* **Raw data**:
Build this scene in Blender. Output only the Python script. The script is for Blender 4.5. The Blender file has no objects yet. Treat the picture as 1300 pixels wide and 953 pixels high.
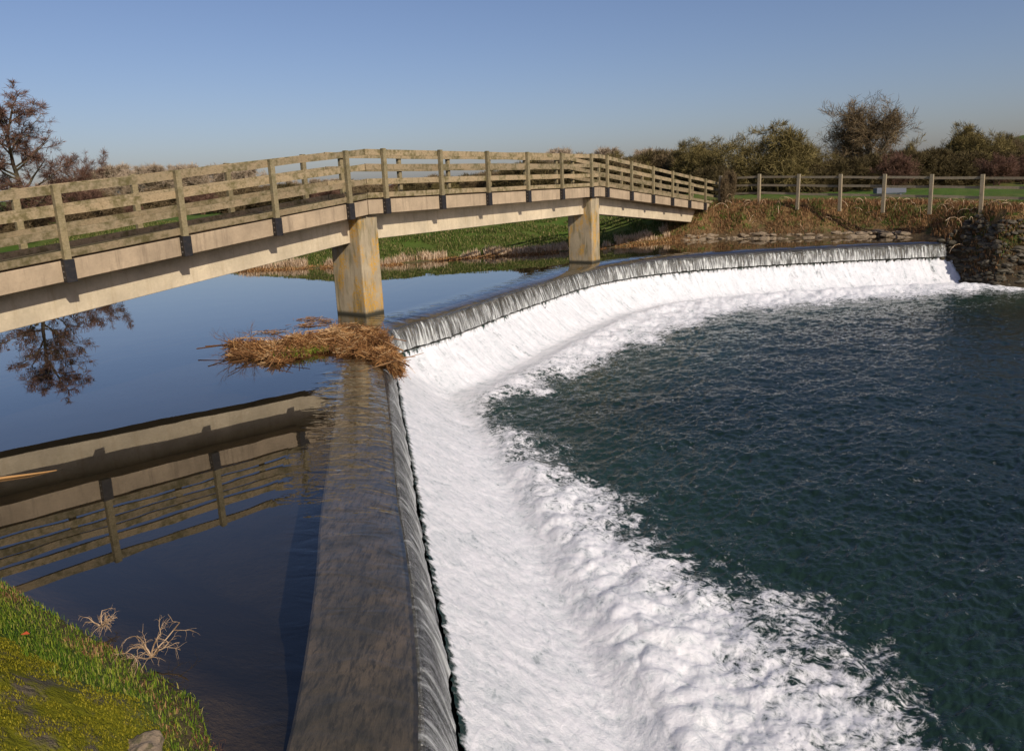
import bpy, math, random
import numpy as np
from math import sin, cos, pi, radians
rng = np.random.default_rng(7)
random.seed(7)
scene = bpy.context.scene
col = scene.collection
Cl = col.objects

# ------------------------------------------------------------------ frame of the bridge
AZ = .5979
D = np.array([sin(AZ), cos(AZ)])          # along the bridge, away from the near bank
N = np.array([cos(AZ), -sin(AZ)])         # across the bridge, downstream
def sn(s, n, z=0.0):
    p = D * s + N * n
    return (float(p[0]), float(p[1]), float(z))
OUT = -11.92                               # n of the downstream post plane
POOL = -1.7                                # level of the lower pool

# ------------------------------------------------------------------ noise
_perm = np.random.default_rng(3).permutation(256)
_perm = np.concatenate([_perm, _perm])
_g = np.random.default_rng(4).uniform(0, 2 * pi, 256)
_gx, _gy = np.cos(_g), np.sin(_g)
def perlin(x, y):
    x = np.asarray(x, float); y = np.asarray(y, float)
    xi = np.floor(x).astype(int); yi = np.floor(y).astype(int)
    xf = x - xi; yf = y - yi
    u = xf * xf * xf * (xf * (xf * 6 - 15) + 10); v = yf * yf * yf * (yf * (yf * 6 - 15) + 10)
    def gr(ix, iy, dx, dy):
        h = _perm[(_perm[ix & 255] + iy) & 255]
        return _gx[h] * dx + _gy[h] * dy
    a = gr(xi, yi, xf, yf); b = gr(xi + 1, yi, xf - 1, yf)
    c = gr(xi, yi + 1, xf, yf - 1); d = gr(xi + 1, yi + 1, xf - 1, yf - 1)
    return (a + u * (b - a) + v * ((c + u * (d - c)) - (a + u * (b - a)))) * 1.5
def fbm(x, y, o=4, k=.5):
    r = 0; a = 1; t = 0
    for i in range(o):
        r = r + a * perlin(x * 2 ** i + 17.3 * i, y * 2 ** i - 9.1 * i); t += a; a *= k
    return r / t
def sstep(a, b, x):
    t = np.clip((x - a) / (b - a), 0, 1); return t * t * (3 - 2 * t)

# ------------------------------------------------------------------ object helpers
def tag(o, label=None, cat=None, group=None, kind=None):
    if label: o['label'] = label
    if cat: o['category'] = cat
    if group: o['group'] = group
    if kind: o['kind'] = kind
    return o
def thing(name, label, cat, loc=(0, 0, 0), rz=0, group=None):
    o = bpy.data.objects.new(name, None); Cl.link(o)
    o.location = loc; o.rotation_euler = (0, 0, rz)
    return tag(o, label, cat, group)
def mesh_np(name, V, F, mat=None, parent=None, smooth=False, attrs=None, uv=None, up=False):
    """V (n,3); F a list of (m,k) index arrays"""
    V = np.asarray(V, np.float32)
    F = [np.asarray(f, np.int32) for f in F if len(f)]
    me = bpy.data.meshes.new(name)
    me.vertices.add(len(V)); me.vertices.foreach_set('co', V.ravel())
    li = np.concatenate([f.ravel() for f in F])
    tot = np.concatenate([np.full(len(f), f.shape[1], np.int32) for f in F])
    st = np.concatenate([[0], np.cumsum(tot)[:-1]]).astype(np.int32)
    me.loops.add(len(li)); me.loops.foreach_set('vertex_index', li)
    me.polygons.add(len(tot)); me.polygons.foreach_set('loop_start', st)
    me.polygons.foreach_set('loop_total', tot)
    me.polygons.foreach_set('use_smooth', np.full(len(tot), bool(smooth)))
    me.update(calc_edges=True)
    if attrs:
        for k, a in attrs.items():
            at = me.attributes.new(k, 'FLOAT', 'POINT')
            at.data.foreach_set('value', np.asarray(a, np.float32))
    if uv is not None:
        l = me.uv_layers.new(name='UVMap')
        l.data.foreach_set('uv', np.asarray(uv, np.float32)[li].ravel())
    me.validate()
    if up:
        nz = np.zeros(len(me.polygons) * 3, np.float32); me.polygons.foreach_get('normal', nz)
        if nz[2::3].mean() < 0: me.flip_normals()
    if mat: me.materials.append(mat)
    o = bpy.data.objects.new(name, me); Cl.link(o)
    if parent is not None: o.parent = parent
    return o
class MB:
    def __init__(s): s.v = []; s.q = []; s.t = []
    def box(s, c, x, y, z):
        """centre and three half-extent vectors"""
        c, x, y, z = (np.asarray(a, float) for a in (c, x, y, z))
        b = len(s.v)
        for i in (-1, 1):
            for j in (-1, 1):
                for k in (-1, 1): s.v.append(c + i * x + j * y + k * z)
        for f in ((0, 1, 3, 2), (4, 6, 7, 5), (0, 4, 5, 1), (2, 3, 7, 6), (0, 2, 6, 4), (1, 5, 7, 3)):
            s.q.append([b + i for i in f])
        return s
    def bar(s, p, q, side, w, h, up=(0, 0, 1)):
        """bar from p to q, width w along side, height h along up"""
        p = np.asarray(p, float); q = np.asarray(q, float)
        return s.box((p + q) / 2, (q - p) / 2, np.asarray(side, float) * w / 2, np.asarray(up, float) * h / 2)
    def build(s, name, mat, parent=None, bevel=0, smooth=False):
        o = mesh_np(name, np.array(s.v), [np.array(s.q).reshape(-1, 4), np.array(s.t).reshape(-1, 3)], mat, parent, smooth)
        if bevel:
            m = o.modifiers.new('bevel', 'BEVEL'); m.width = bevel; m.segments = 2; m.limit_method = 'ANGLE'
        return o
def tubes(P0, P1, R0, R1, n=4):
    """many tapered prisms at once -> V, quads"""
    P0 = np.asarray(P0, float); P1 = np.asarray(P1, float); R0 = np.asarray(R0, float); R1 = np.asarray(R1, float)
    d = P1 - P0; L = np.linalg.norm(d, axis=1, keepdims=True); d = d / np.maximum(L, 1e-9)
    ref = np.where(np.abs(d[:, 2:3]) > .9, np.array([[1., 0, 0]]), np.array([[0, 0, 1.]]))
    a = np.cross(d, ref); a /= np.linalg.norm(a, axis=1, keepdims=True); b = np.cross(d, a)
    m = len(P0); V = np.zeros((m, 2 * n, 3))
    for k in range(n):
        t = 2 * pi * k / n; o = a * cos(t) + b * sin(t)
        V[:, k] = P0 + o * R0[:, None]; V[:, n + k] = P1 + o * R1[:, None]
    F = []
    base = (np.arange(m) * 2 * n)[:, None]
    for k in range(n):
        j = (k + 1) % n
        F.append(base + np.array([[k, j, n + j, n + k]]))
    return V.reshape(-1, 3), np.concatenate(F)
def blades(R, H, W, lean, az, curl=.5):
    """grass-like blades: R roots (n,3)"""
    n = len(R); H = H[:, None]; W = W[:, None]
    dirv = np.stack([np.cos(az), np.sin(az), np.zeros(n)], 1)
    side = np.stack([-np.sin(az), np.cos(az), np.zeros(n)], 1)
    ln = lean[:, None]
    up = np.array([[0, 0, 1.]])
    m = R + up * H * .55 * np.cos(ln * .6) + dirv * H * .55 * np.sin(ln * .6)
    t = m + up * H * .45 * np.cos(ln * (1 + curl)) + dirv * H * .45 * np.sin(ln * (1 + curl))
    V = np.stack([R - side * W / 2, R + side * W / 2, m - side * W * .4, m + side * W * .4, t], 1).reshape(-1, 3)
    b = (np.arange(n) * 5)[:, None]
    return V, b + np.array([[0, 1, 3, 2]]), b + np.array([[2, 3, 4]])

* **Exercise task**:
Every line that holds the word "objects" should be extracted.

* **Output for this exercise**:
Build this scene in Blender. Output only the Python script. The script is for Blender 4.5. The Blender file has no objects yet. Treat the picture as 1300 pixels wide and 953 pixels high.
Cl = col.objects
    o = bpy.data.objects.new(name, None); Cl.link(o)
    o = bpy.data.objects.new(name, me); Cl.link(o)